What you have to do: Leave out the images; return the rest of the data exactly.

Given data:
-------
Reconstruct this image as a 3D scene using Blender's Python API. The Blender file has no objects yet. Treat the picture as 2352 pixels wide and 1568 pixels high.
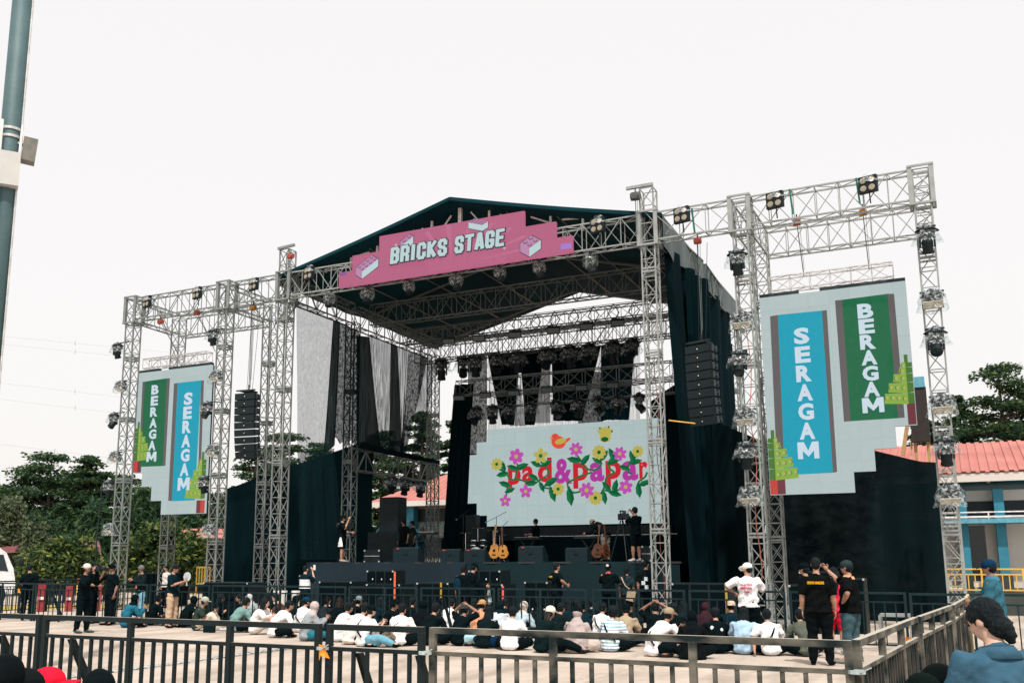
import bpy, math, random
import numpy as np
from mathutils import Vector as V3, Matrix, Euler
S = bpy.context.scene
# ------------------------------------------------------------ camera / world / sun
FV = 2222.0; PPX, PPY = 1073.0, 900.0; EYE = 1.65
PITCH = math.atan(400/FV); YAW = math.radians(26.73)
FW = V3((-math.sin(YAW)*math.cos(PITCH), math.cos(YAW)*math.cos(PITCH), math.sin(PITCH)))
RT = V3((math.cos(YAW), math.sin(YAW), 0)); UP = RT.cross(FW)
cd = bpy.data.cameras.new('camera'); cam = bpy.data.objects.new('camera', cd); S.collection.objects.link(cam)
cam.location = (0, 0, EYE); cam.rotation_euler = Euler((math.pi/2+PITCH, 0, YAW))
cd.sensor_width = 36; cd.lens = FV/2352*36
cd.shift_x = (1176-PPX)/2352; cd.shift_y = (PPY-784)/2352
cd.clip_start = .1; cd.clip_end = 2000; S.camera = cam
W = bpy.data.worlds.new('World'); S.world = W; W.use_nodes = True
nt = W.node_tree; bg = nt.nodes['Background']
SUN_EL, SUN_AZ = math.radians(58), math.radians(150)      # azimuth clockwise from +Y
sky = nt.nodes.new('ShaderNodeTexSky'); sky.sky_type = 'NISHITA'; sky.sun_disc = False
sky.sun_elevation = SUN_EL; sky.sun_rotation = SUN_AZ; sky.dust_density = 6; sky.air_density = 1.2
nt.links.new(sky.outputs[0], bg.inputs[0]); bg.inputs[1].default_value = .03
b2 = nt.nodes.new('ShaderNodeBackground'); b2.inputs[0].default_value = (.985, .945, .915, 1); b2.inputs[1].default_value = .92
ad = nt.nodes.new('ShaderNodeAddShader'); nt.links.new(bg.outputs[0], ad.inputs[0]); nt.links.new(b2.outputs[0], ad.inputs[1])
nt.links.new(ad.outputs[0], nt.nodes['World Output'].inputs[0])
sl = bpy.data.lights.new('sun', 'SUN'); sl.energy = 4.0; sl.angle = math.radians(1.5); sl.color = (1, .94, .87)
so = bpy.data.objects.new('sun', sl); S.collection.objects.link(so)
sd = V3((math.sin(SUN_AZ)*math.cos(SUN_EL), math.cos(SUN_AZ)*math.cos(SUN_EL), math.sin(SUN_EL)))
so.rotation_euler = sd.to_track_quat('Z', 'Y').to_euler()
S.view_settings.view_transform = 'Standard'; S.view_settings.look = 'None'
S.view_settings.exposure = 0.0; S.view_settings.gamma = 1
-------
Answer:
Reconstruct this image as a 3D scene using Blender's Python API. The Blender file has no objects yet. Treat the picture as 2352 pixels wide and 1568 pixels high.
import bpy, math, random
import numpy as np
from mathutils import Vector as V3, Matrix, Euler
S = bpy.context.scene
# ------------------------------------------------------------ camera / world / sun
FV = 2222.0; PPX, PPY = 1073.0, 900.0; EYE = 1.65
PITCH = math.atan(400/FV); YAW = math.radians(26.73)
FW = V3((-math.sin(YAW)*math.cos(PITCH), math.cos(YAW)*math.cos(PITCH), math.sin(PITCH)))
RT = V3((math.cos(YAW), math.sin(YAW), 0)); UP = RT.cross(FW)
cd = bpy.data.cameras.new('camera'); cam = bpy.data.objects.new('camera', cd); S.collection.objects.link(cam)
cam.location = (0, 0, EYE); cam.rotation_euler = Euler((math.pi/2+PITCH, 0, YAW))
cd.sensor_width = 36; cd.lens = FV/2352*36
cd.shift_x = (1176-PPX)/2352; cd.shift_y = (PPY-784)/2352
cd.clip_start = .1; cd.clip_end = 2000; S.camera = cam
W = bpy.data.worlds.new('World'); S.world = W; W.use_nodes = True
nt = W.node_tree; bg = nt.nodes['Background']
SUN_EL, SUN_AZ = math.radians(58), math.radians(150)      # azimuth clockwise from +Y
sky = nt.nodes.new('ShaderNodeTexSky'); sky.sky_type = 'NISHITA'; sky.sun_disc = False
sky.sun_elevation = SUN_EL; sky.sun_rotation = SUN_AZ; sky.dust_density = 6; sky.air_density = 1.2
nt.links.new(sky.outputs[0], bg.inputs[0]); bg.inputs[1].default_value = .03
b2 = nt.nodes.new('ShaderNodeBackground'); b2.inputs[0].default_value = (.985, .945, .915, 1); b2.inputs[1].default_value = .92
ad = nt.nodes.new('ShaderNodeAddShader'); nt.links.new(bg.outputs[0], ad.inputs[0]); nt.links.new(b2.outputs[0], ad.inputs[1])
nt.links.new(ad.outputs[0], nt.nodes['World Output'].inputs[0])
sl = bpy.data.lights.new('sun', 'SUN'); sl.energy = 4.0; sl.angle = math.radians(1.5); sl.color = (1, .94, .87)
so = bpy.data.objects.new('sun', sl); S.collection.objects.link(so)
sd = V3((math.sin(SUN_AZ)*math.cos(SUN_EL), math.cos(SUN_AZ)*math.cos(SUN_EL), math.sin(SUN_EL)))
so.rotation_euler = sd.to_track_quat('Z', 'Y').to_euler()
S.view_settings.view_transform = 'Standard'; S.view_settings.look = 'None'
S.view_settings.exposure = 0.0; S.view_settings.gamma = 1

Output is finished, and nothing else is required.